These are some very personal reflections on the conflict between writing and the promotion and marketing of my work. I say “very personal” because the guidelines that I try to follow to balance the conflict may not be applicable to other writers. I have written seven novels for young adults, all published by mainstream publishers. If I were self-publishing, the considerations expressed here would probably different. Also, six of the novels were published while I earned a living as an attorney and the last one after my retirement and in receipt of a pension. Again, if my living depended on the sale of my work, some of what I say here would change. Maybe not all that much, but a little.
I use the word “conflict” to describe the discomfort that I sometimes feel with my promotion efforts, with the marketing of my books, which inevitably, in the case of an author, involves marketing not just the book, but the person who wrote it.
The bulk of the marketing work is done by my publisher, for which I am most grateful. Still, like all writers of young adult books, there is an expectation for me to do my part. My publisher has never asked me to do anything that I am uncomfortable doing so any discomfort that I feel in promoting is all subjective and it could be that I’m making too much of it or not seeing the process in the right light. It could be that this discomfort is a generational thing that is no longer felt in the young. Evolution is doing away with it along with other human oddities — humility, for example. Still, at 65, one learns to respect what is felt and to listen for what the feelings may be trying to say.
I take marketing to include all kinds of things that happen after the manuscript is complete and accepted for publication. Everything from the font used to the title, the cover, the reviews, the pitches to booksellers. My tweets and posts in social media (even this one) – all marketing. Sometimes, marketing’s whispery voice makes itself heard before publication, during the writing process. I may come to a crossroads in the story where the plot can go this way or that. Marketing: “Maybe this way would get you a few more readers. God knows you could use them.” How can that voice not speak or be heard? Marketing is in the air we breathe. There’s a “like” button inside my brain and it hungers constantly for a few more taps. A little more attention, a little more admiration. This is how marketing affects and “conflicts” with the creative process.
Like it or not, writing involves the creation of a “brand.” I take it a “brand” consists of the values the consumer associates with a company or product. For example, when I see a Subaru I now think of LOVE. (So far, knock on wood, when I think of love I don’t think of a Subaru, but it could happen.) When a reader sees a new book by, say, Gabriel GarcÃa Marquez, a certain style of writing, certain concerns of the author, come immediately to mind. The associations may be so positive that we may buy the book not even bothering to read the description of the plot in the back of the book. A trust has been created between us and the author and we rely on it, act on it.

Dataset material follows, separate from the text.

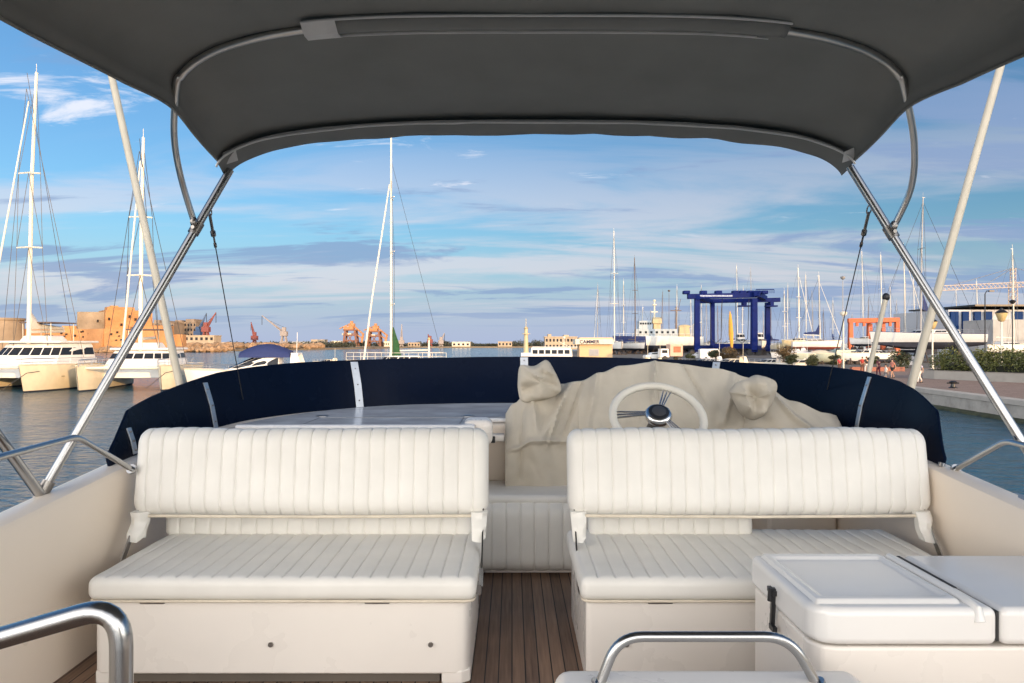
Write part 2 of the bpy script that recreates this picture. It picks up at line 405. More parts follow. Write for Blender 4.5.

I would like to believe that over time those readers who read my work have come to associate good things with my name. That is my brand. I am involved in a commercial enterprise that requires some marketing on my part, some letting the customer know about the product. Because the product comes in some form or another from my essence, from who I am, my past, my experiences, my dreams and fantasies, my ultimate concerns, my purpose on earth, as I perceive it, it follows that the selling of the product includes the selling of me, my brand, who I am. Me. This flesh and blood human with flaws, hopes and despairs. Unless I write with a pen name, I don’t see a way around this. The branding of the self is unavoidable. The best I can do, if I’m so inclined, is to try to get the brand to approximate the true self, as much as that is possible. The best I can do is to try to align the perception by the consumer of who I am with who I am, truly. The conundrum happens this way: Who I am, who I truly am, includes the reason why I write, my deepest and truest motive. Suppose that the “why”, the ultimate purpose and concern of my creative act is not a desire to sell but the expression of an urge to create some kind of beauty and truth and maybe even do a little good, if at all possible. Given this, how does one promote and market and still remain true to these deep non-commercial values, the true essence of the brand, my self?
I don’t have a full answer. I struggle with the conundrum and maybe the struggle is at least the beginnings of an answer. The best I can come up in terms of practical guidelines is a kind of constant awareness for truth, a deep listening for the presence of excessive egocentricity, restraint at times. Sometimes, a careful choosing of when and what and how to talk about the book and the self. An honest search for aligning the brand with the true self. A daily reminding of the sharing inherent in the creative act, my ultimate purpose. Now this urge to create is not a solitary act but carries with it the energy to share with others and the two components, self-expression and communication are one whole, one movement of the soul, one energy. From the first crayon drawing we do in pre-school, we create for us and for others. So this is the struggle: to transform marketing from a taking to a giving. Always towards a giving. As much as this is possible.